## What to produce
Look at the data below and print exactly the lines from its first line through the line with "from mathutils import Vector"; the pictures stay out of the copy.
--------------------
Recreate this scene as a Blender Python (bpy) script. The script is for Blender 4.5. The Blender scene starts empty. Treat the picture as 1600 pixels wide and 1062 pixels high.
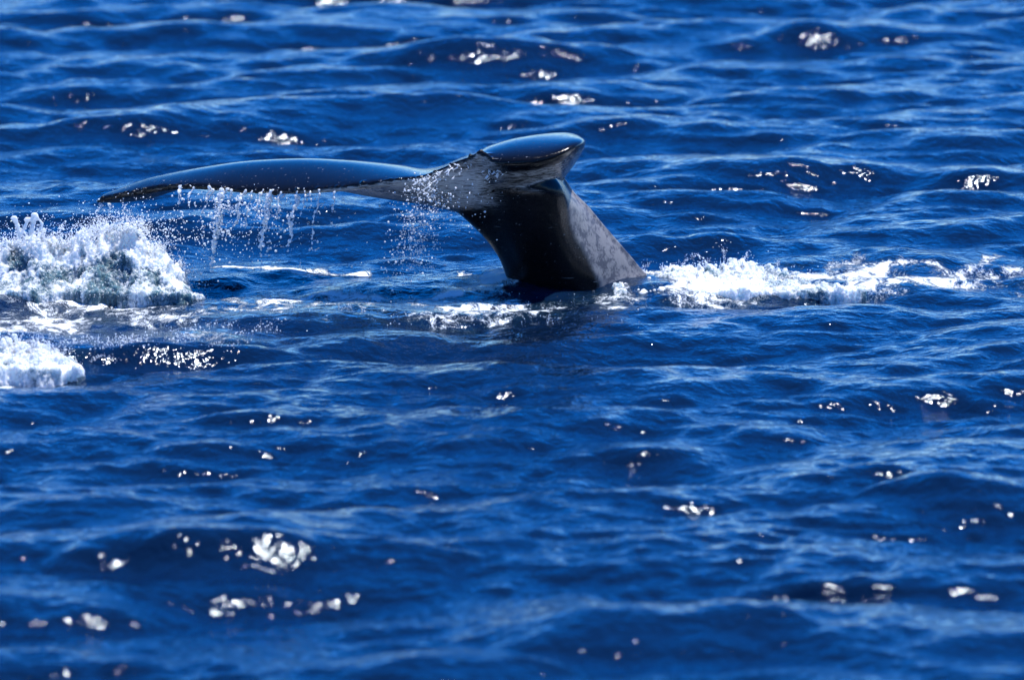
import bpy, bmesh, math, random
import numpy as np, time
T0 = time.time()
def lap(s): print('LAP', s, round(time.time() - T0, 1), flush=True)
from mathutils import Vector

# ------------------------------------------------------------------ camera, sky, sun
sc = bpy.context.scene
col = sc.collection
R = math.radians
DIST, CAMH, FPX = 51.0, 6.8, 13340.0          # metres, metres, focal length in 1600-px pixels
PITCH = math.atan(CAMH / DIST) + 76.0 / FPX   # downward

cd = bpy.data.cameras.new('camera')
cam = bpy.data.objects.new('camera', cd)
col.objects.link(cam)
cam.location = (0, -DIST, CAMH)
cam.rotation_euler = (math.pi / 2 - PITCH, 0, 0)
cd.sensor_width = 36
cd.lens = FPX / 1600 * 36
cd.clip_end = 20000
cd.dof.use_dof = True
cd.dof.focus_distance = math.hypot(DIST, CAMH) + 0.1
cd.dof.aperture_fstop = 2.2
sc.camera = cam

SUN_EL, SUN_AZ = 73.0, 60.0                   # azimuth to the right of straight ahead
w = bpy.data.worlds.new('World')
sc.world = w
w.use_nodes = True
nt = w.node_tree
bg = nt.nodes['Background']
sky = nt.nodes.new('ShaderNodeTexSky')
sky.sky_type = 'NISHITA'
sky.sun_disc = False
sky.sun_elevation = R(SUN_EL)
sky.sun_rotation = R(SUN_AZ)
sky.altitude = 2500
sky.air_density = 1.0
sky.dust_density = 0.0
sky.ozone_density = 6.0
bg.inputs['Strength'].default_value = 0.15
hs = nt.nodes.new('ShaderNodeHueSaturation')       # the deep, saturated blue of a polarised clear sky, alike all over
hs.inputs['Hue'].default_value = 0.513; hs.inputs['Saturation'].default_value = 1.4
nt.links.new(sky.outputs[0], hs.inputs['Color'])
nt.links.new(hs.outputs[0], bg.inputs[0])

sd = bpy.data.lights.new('sun', 'SUN')
sd.energy = 4.0
sd.angle = R(0.5)
sd.color = (1.0, 0.995, 0.98)
sun = bpy.data.objects.new('sun', sd)
col.objects.link(sun)
sdir = Vector((math.sin(R(SUN_AZ)) * math.cos(R(SUN_EL)), math.cos(R(SUN_AZ)) * math.cos(R(SUN_EL)), math.sin(R(SUN_EL))))
sun.rotation_euler = sdir.to_track_quat('Z', 'Y').to_euler()

sc.view_settings.view_transform = 'Standard'
sc.view_settings.look = 'None'
sc.view_settings.exposure = 0.72
sc.view_settings.gamma = 1.0
sc.cycles.use_denoising = True
sc.cycles.max_bounces = 8
sc.cycles.transmission_bounces = 6
sc.cycles.sample_clamp_indirect = 6.0

# ------------------------------------------------------------------ measuring helpers
cp, sp = math.cos(PITCH), math.sin(PITCH)
def P(px, py, y):
    """place seen at photo pixel (px, py), standing at depth y metres behind the tail's waterline"""
    a = (px - 800.0) / FPX
    b = (531.0 - py) / FPX
    d = np.array((a, cp + b * sp, -sp + b * cp))
    t = (y + DIST) / d[1]
    return np.array((a * t, y, CAMH + d[2] * t))
def G(px, py, z=0.0):
    """spot on the water at pixel (px, py)"""
    a = (px - 800.0) / FPX
    b = (531.0 - py) / FPX
    d = np.array((a, cp + b * sp, -sp + b * cp))
    t = (z - CAMH) / d[2]
    return np.array((a * t, -DIST + d[1] * t))

rng = np.random.default_rng(11)
random.seed(5)

# ------------------------------------------------------------------ noise
def _hash(ix, iy, iz, seed):
    h = (ix * 374761393 + iy * 668265263 + iz * 2147483647 + seed * 974634777) & 0xFFFFFFFF
    h = ((h ^ (h >> 13)) * 1274126177) & 0xFFFFFFFF
    h = h ^ (h >> 16)
    return (h & 0xFFFF).astype(np.float64) / 65535.0
def vnoise(p, seed=0):
    p = np.asarray(p, dtype=np.float64)
    i = np.floor(p).astype(np.int64)
    f = p - i
    f = f * f * f * (f * (f * 6 - 15) + 10)
    out = 0
    for dx in (0, 1):
        wx = f[:, 0] if dx else 1 - f[:, 0]
        for dy in (0, 1):
            wy = f[:, 1] if dy else 1 - f[:, 1]
            for dz in (0, 1):
                wz = f[:, 2] if dz else 1 - f[:, 2]
                out = out + wx * wy * wz * _hash(i[:, 0] + dx, i[:, 1] + dy, i[:, 2] + dz, seed)
    return out * 2 - 1
def fbm(p, oct=4, seed=0, gain=0.5):
    s, a = 0, 1.0
    p = np.asarray(p, dtype=np.float64)
    for o in range(oct):
        s = s + a * vnoise(p * (2.03 ** o) + o * 17.3, seed + o)
        a *= gain
    return s
def sstep(a, b, x):
    t = np.clip((x - a) / (b - a), 0, 1)
    return t * t * (3 - 2 * t)

def cr(pts, n, closed=False):
    """Catmull-Rom through pts"""
    pts = np.asarray(pts, float); m = len(pts); out = []
    seg = m if closed else m - 1
    for i in range(seg):
        if closed: p0, p1, p2, p3 = (pts[(i + j) % m] for j in (-1, 0, 1, 2))
        else: p0, p1, p2, p3 = pts[max(i - 1, 0)], pts[i], pts[i + 1], pts[min(i + 2, m - 1)]
        for t in np.arange(n) / n:
            out.append(0.5 * (2 * p1 + (p2 - p0) * t + (2 * p0 - 5 * p1 + 4 * p2 - p3) * t ** 2 + (3 * p1 - p0 - 3 * p2 + p3) * t ** 3))
    if not closed: out.append(pts[-1])
    return np.array(out)
# ------------------------------------------------------------------ object helpers
def new_obj(name, me, mat=None, parent=None, smooth=True, label=None, cat=None, group=None, kind=None):
    o = bpy.data.objects.new(name, me)
    col.objects.link(o)
    if mat: me.materials.append(mat)
    if parent: o.parent = parent
    if smooth and len(me.polygons):
        me.polygons.foreach_set('use_smooth', np.ones(len(me.polygons), dtype=bool))
    if label: o['label'] = label
    if cat: o['category'] = cat
    if group: o['group'] = group
    if kind: o['kind'] = kind
    return o
def mesh_np(name, v, f):
    """fast mesh: v (n,3) and f (m,k) arrays, one polygon size"""
    me = bpy.data.meshes.new(name)
    v = np.ascontiguousarray(v, dtype=np.float32)
    f = np.ascontiguousarray(f, dtype=np.int32)
    me.vertices.add(len(v)); me.vertices.foreach_set('co', v.ravel())
    m, k = f.shape
    me.loops.add(m * k); me.loops.foreach_set('vertex_index', f.ravel())
    me.polygons.add(m)
    me.polygons.foreach_set('loop_start', np.arange(0, m * k, k, dtype=np.int32))
    me.polygons.foreach_set('loop_total', np.full(m, k, dtype=np.int32))
    me.update(calc_edges=True)
    return me
def set_attr(me, name, vals):
    a = me.attributes.new(name, 'FLOAT', 'POINT')
    a.data.foreach_set('value', np.ascontiguousarray(vals, dtype=np.float32))
def get_np(me):
    v = np.empty(len(me.vertices) * 3, dtype=np.float32); me.vertices.foreach_get('co', v)
    n = np.empty(len(me.vertices) * 3, dtype=np.float32); me.vertices.foreach_get('normal', n)
    return v.reshape(-1, 3).astype(np.float64), n.reshape(-1, 3).astype(np.float64)
def remeshed(pieces, voxel, smooth_it=6, smooth_f=0.5):
    """closed overlapping shells -> one continuous skin"""
    me = bpy.data.meshes.new('tmp')
    vs, fs, off = [], [], 0
    for v, f in pieces:
        vs.append(np.asarray(v)); fs += [[i + off for i in q] for q in f]; off += len(v)
    me.from_pydata(np.concatenate(vs).tolist(), [], fs)
    me.update()
    bm = bmesh.new(); bm.from_mesh(me); bmesh.ops.recalc_face_normals(bm, faces=bm.faces); bm.to_mesh(me); bm.free()
    o = bpy.data.objects.new('tmp', me); col.objects.link(o)
    m = o.modifiers.new('r', 'REMESH'); m.mode = 'VOXEL'; m.voxel_size = voxel
    if smooth_it:
        s = o.modifiers.new('s', 'SMOOTH'); s.iterations = smooth_it; s.factor = smooth_f
    dg = bpy.context.evaluated_depsgraph_get(); dg.update()
    out = bpy.data.meshes.new_from_object(o.evaluated_get(dg))
    bpy.data.objects.remove(o); bpy.data.meshes.remove(me)
    return out

def main_and_rest(me):
    """split a mesh into its largest connected piece and all the loose bits"""
    v, _ = get_np(me); nv = len(v); m = len(me.polygons)
    lt = np.empty(m, dtype=np.int32); me.polygons.foreach_get('loop_total', lt)
    vi = np.empty(len(me.loops), dtype=np.int32); me.loops.foreach_get('vertex_index', vi)
    assert (lt == 4).all()
    q = vi.reshape(-1, 4)
    ed = np.concatenate([q[:, [0, 1]], q[:, [1, 2]], q[:, [2, 3]]])
    lab = np.arange(nv)
    while True:
        mn = np.minimum(lab[ed[:, 0]], lab[ed[:, 1]]); new = lab.copy()
        np.minimum.at(new, ed[:, 0], mn); np.minimum.at(new, ed[:, 1], mn)
        new = new[new]; new = new[new]
        if (new == lab).all(): break
        lab = new
    big = np.bincount(lab).argmax()
    out = []
    for keep in (lab == big, lab != big):
        idx = np.cumsum(keep) - 1
        f = q[keep[q[:, 0]]]
        out.append(mesh_np(me.name, v[keep], idx[f]) if len(f) else None)
    return out

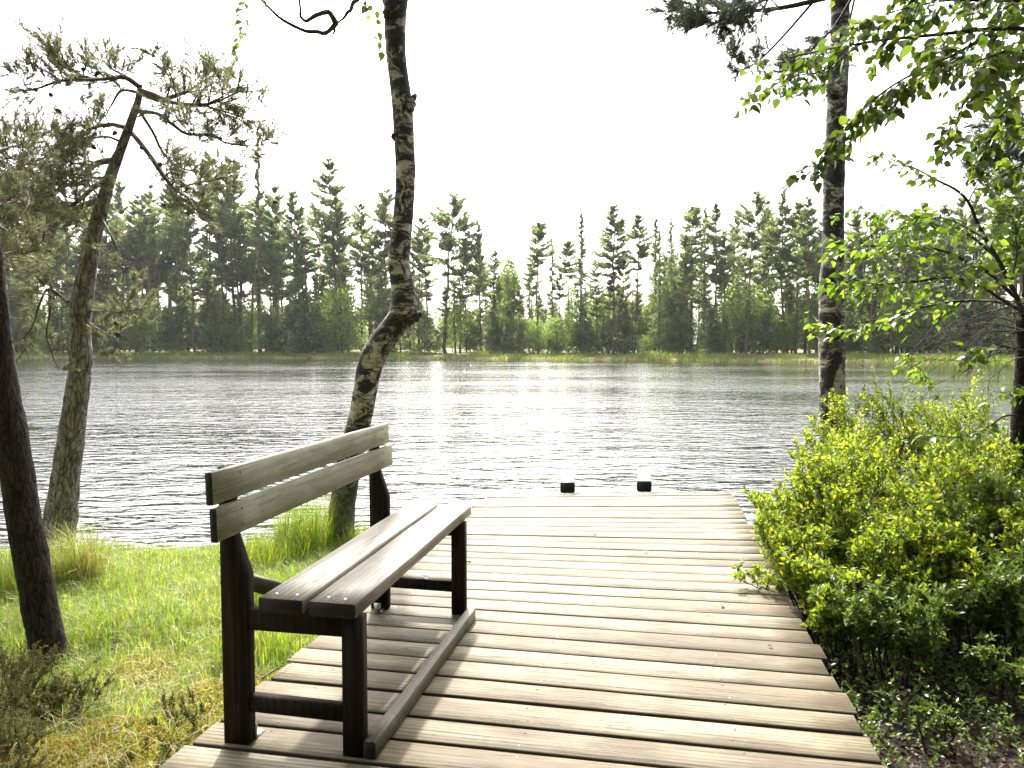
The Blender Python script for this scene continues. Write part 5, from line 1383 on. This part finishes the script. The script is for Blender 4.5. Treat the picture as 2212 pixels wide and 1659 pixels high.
# tops of the other tall trees along the skyline
for vx, vt in [(-60, 330), (-20, 320), (20, 345), (62, 360), (105, 380), (150, 372), (190, 420), (232, 430), (272, 392), (300, 450), (332, 425), (368, 402), (392, 440), (420, 412), (462, 335), (488, 400), (512, 345), (540, 420),
               (590, 470), (610, 500), (668, 480), (690, 450), (782, 442), (800, 500), (824, 414), (850, 470), (905, 500), (930, 470), (992, 462), (1012, 540), (1062, 540), (1190, 512), (1228, 520), (1290, 560), (1345, 540),
               (1410, 470), (1425, 500), (1448, 474), (1470, 500), (1492, 446), (1520, 452), (1545, 440), (1560, 500), (1580, 470), (1640, 440), (1660, 455), (1692, 424), (1720, 440), (1735, 500), (1780, 470), (1830, 455), (1860, 470), (1895, 480),
               (1930, 470), (1965, 455), (2000, 440), (2040, 440), (2075, 430), (2110, 420), (2150, 410), (2190, 400), (2230, 400), (2280, 380)]:
    kd = "pine" if RNG.random() < .82 else "spruce"
    by_picture(vx + RNG.uniform(-4, 4), vt, RNG.uniform(10, 24), kd, None, None, RNG.uniform(.8, 1.05))
for k in range(12):
    vx = RNG.uniform(-60, 620); by_picture(vx, RNG.uniform(385, 500), RNG.uniform(12, 34), "pine", None, None, RNG.uniform(.8, 1.05))
# a second, lower rank behind and the undergrowth in front
for k in range(84):
    vx = RNG.uniform(-80, 2300); edge = np.interp(vx, [0, 500, 900, 1300, 1800, 2212], [480, 480, 560, 590, 520, 480])
    kd = RNG.choice(["pine", "pine", "spruce"]); by_picture(vx, edge + RNG.uniform(-20, 60), RNG.uniform(18, 42), kd, None, None, RNG.uniform(.8, 1.1))
for k in range(135):
    vx = RNG.uniform(-60, 2280); edge = np.interp(vx, [0, 300, 600, 900, 1100, 1400, 1800, 2212], [590, 610, 600, 630, 650, 625, 600, 580])
    kd = RNG.choice(["broad", "broad", "broad", "young", "young", "spruce"])
    by_picture(vx, edge + RNG.uniform(-25, 70), RNG.uniform(9.5, 22), kd, None, None, RNG.uniform(.8, 1.2))
for k in range(105):
    vx = RNG.uniform(-60, 2280); edge = np.interp(vx, [0, 500, 900, 1150, 1300, 1800, 2212], [520, 520, 580, 620, 600, 540, 500])
    by_picture(vx, edge + RNG.uniform(-30, 50), RNG.uniform(9, 28), "pole", None, None, RNG.uniform(.8, 1.2))
for k in range(70):
    vx = RNG.uniform(-60, 2280)
    kd = RNG.choice(["broad", "young", "young"])
    by_picture(vx, RNG.uniform(665, 728), RNG.uniform(8.5, 13), kd, None, None, RNG.uniform(.9, 1.5))
# far behind: the forest goes on as one mass
mbk = MB(); vs = []
for k in range(300):
    vx = RNG.uniform(-200, 2500); x, y = far_pt(vx, RNG.uniform(45, 110)); H = RNG.uniform(5, 11); z = far_ground(60) - .2
    n = 260; t = RNG.random(n); a = RNG.uniform(0, 6.283, n); q = 2.6 * (1 - t * .75) * np.sqrt(RNG.random(n))
    vs.append(np.stack([x + q * np.cos(a), y + q * np.sin(a), z + t * H], -1))
vs = np.vstack(vs); V, Fs = needle_quads(vs, RNG.normal(size=vs.shape), RNG, .55, .28)
o = mk("distant_forest", V, Fs, M_FARSPRUCE, kind="stuff"); tag(o, "distant low woodland closing the gaps behind the far trees", "woodland")
# sedge along the far water line
n = 52000; t = RNG.uniform(30, 235, n); i = t.astype(int); f = t - i
sx = SX[i] * (1 - f) + SX[i + 1] * f; sy = SY[i] * (1 - f) + SY[i + 1] * f; nn = nrm[i]; d = RNG.uniform(.35, 9.5, n)
P = np.stack([sx + nn[:, 0] * d, sy + nn[:, 1] * d, far_z(d) - .05], -1)
V, Fq = blades(P, RNG.uniform(.25, .75, n) * np.clip(.75 + 1.1 * fbm(P * np.array([.25, .25, 0]), 3, 3), .2, 1.6), RNG.uniform(.1, .6, n), RNG.uniform(.025, .06, n))
o = mk("shore_sedge", V, Fq, M_SEDGE, kind="stuff"); tag(o, "yellow-green sedge belt along the far water line", "sedge")
bm = MB(); a = at(612, 742, 112); a[2] = .3; b = at(642, 692, 116); bm.tube(spline(np.array([a, (a + b) / 2, b]), 8), np.linspace(.12, .06, 8), 6)
o = bm.build("dead_pole", M_FARTRUNK); tag(o, "pale dead stem leaning against the trees across the lake", "dead tree")
# the wood goes on behind the viewer and shades the sky from there
WB = []
def tri_copy(tv, tf, x, y, z, s, a):
    c, sn_ = math.cos(a), math.sin(a); V = tv * s; return np.stack([V[:, 0] * c - V[:, 1] * sn_ + x, V[:, 0] * sn_ + V[:, 1] * c + y, V[:, 2] + z], -1), tf
BT, BC = MB(), MB()
bproto = [far_pine(61, 18, .30, 2.6, 0, 1.1), far_spruce(62, 18, 3.0, .10, 1.0), far_broad(63, 12, 3.2, .15, 80)]
for k in range(64):
    x = RNG.uniform(-16, 16); y = RNG.uniform(-14, -2.6)
    if abs(x) < 1.6 and y > -6: continue
    q = k % 3; tr_, cr_ = bproto[q]; a = RNG.uniform(0, 6.283); s_ = RNG.uniform(.7, 1.1)
    BT.add(*tri_copy(tr_[0], tr_[1], x, y, -.2, s_, a)); BC.add(*tri_copy(cr_[0], cr_[1], x, y, -.2, s_, a))
wood_b = thing("woodland", "dense mixed wood standing behind the viewer on the near bank", "woodland", (0, -8, -.2)); wood_b["kind"] = "stuff"
BT.build("trunks", M_FARTRUNK, wood_b, kind="stuff"); BC.build("crowns", M_FARSPRUCE, wood_b, kind="stuff")
bpy.context.view_layer.update()


# ---- the moist air over the lake: far trees fade a little
V, Fq = box((0, 60, 14), (420, 330, 36))
haze_t = NT("lake_haze")
hv = haze_t.new("ShaderNodeVolumePrincipled"); hv.inputs["Color"].default_value = (.96, .98, 1.0, 1); hv.inputs["Density"].default_value = 0.00014; hv.inputs["Anisotropy"].default_value = 0.3
haze_t.link(hv.outputs[0], haze_t.out.inputs["Volume"])
o = mk("haze", V, Fq, haze_t.m, kind="stuff"); o["label"] = "thin bright haze over the lake"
--------------------
## Solution below
Recreate this scene as a Blender Python (bpy) script. The script is for Blender 4.5. The Blender scene starts empty. Treat the picture as 1600 pixels wide and 1062 pixels high.
import bpy, bmesh, math, random
import numpy as np, time
T0 = time.time()
def lap(s): print('LAP', s, round(time.time() - T0, 1), flush=True)
from mathutils import Vector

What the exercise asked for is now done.